Fairy tales do happen, and such was the case this week when Opera Parallèle partnered with SFJAZZ Center to present Philip Glass’s evocative chamber opera “La Belle et la Bête” (“Beauty and the Beast”).
Glass’s opera is a tribute to Jean Cocteau’s 1946 film, an operatic adventure in which Glass replaced the original film score with his own, which is synchronized with the film to dramatize the story of the grotesque beast who loves and wins a young beauty (the tale is based on an 18th century French fable). The Glass score, rich and sinuous, tells the story with magic and fire; sung dialogue in for spoken dialogue, and a musical elegance that matches the film handsomely. The small ensemble, keyboards and winds, performs onstage; the singers normally vocalize from the side of the stage. Not an easy feat for the composer, who gets the lip-syncing vocal lines right down to the smallest syllable.

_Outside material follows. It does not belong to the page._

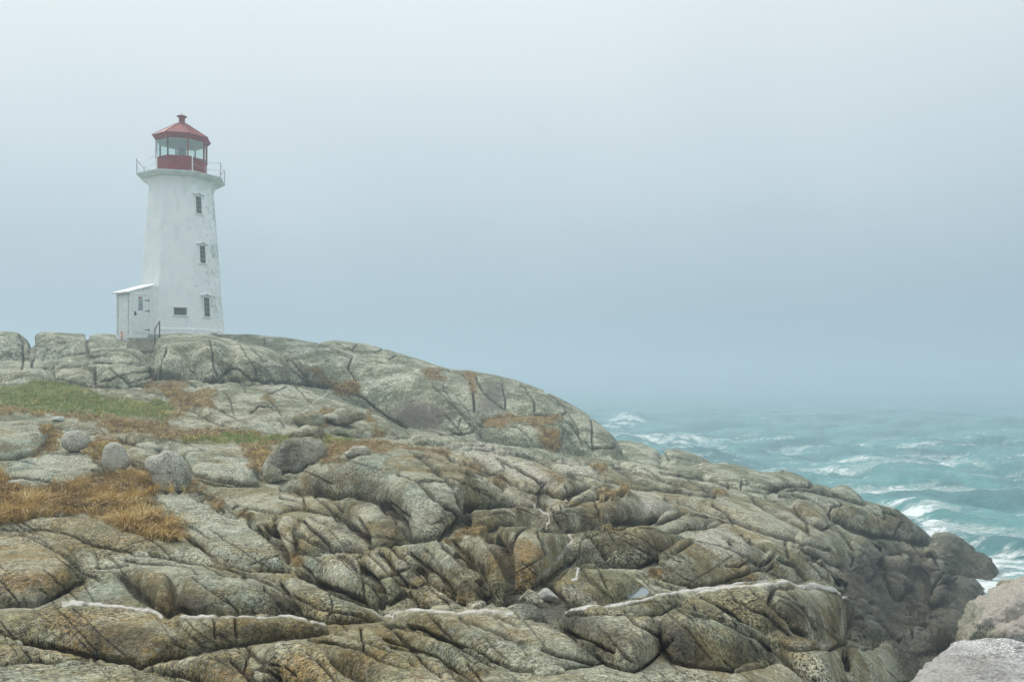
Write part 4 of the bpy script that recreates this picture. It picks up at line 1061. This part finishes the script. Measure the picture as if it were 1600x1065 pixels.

Opera Parallèle’s creative team (director Brian Staufenbiel, designer David Murakami and crew) have gone a few steps further, projecting below the Cocteau classic a film showing the marvelous four-singer cast vocalizing, and putting the singers live onstage, costumed in representative 18th century finery. The period costumes replicate those in the film; Beast’s costume, ruffle for ruffle, is the image of the 1740 original (costuming by Natalie Barshow and Y. Sharon Peng).

The singing was glorious: tenor Hadleigh Adams captured the anguish of the love-stricken Beast admirably and looked as princely as possible at the finale, and soprano Vanessa Becerra was vocally persuasive as Belle, as were baritone Eugene Brancoveanu and mezzo soprano Sophie Delphis performing other various roles.
Even though it is hard to take one’s eyes from Cocteau’s powerful, emotion-packed images, there is more to see and hear in this production — live singers onstage and sometimes in the audience, a second mirroring film, an assortment of storied scenes splashed on side walls, and it all works well and in service to the Cocteau masterwork. Holding all elements together on the small SFJAZZ stage was company artistic director Nicole Paiement, her spirited and authoritative conducting bringing all musical and dramatic elements into one vibrant, compelling whole.
Glass’s opera premiered in 1994 as the second part of a Cocteau series that includes “Orphée” and “Les Enfants Terribles.” Opera Parallèle is the first company to present the entire Glass-Cocteau trilogy. This staging completes the current season, but there is much more to come from this stellar and innovative company.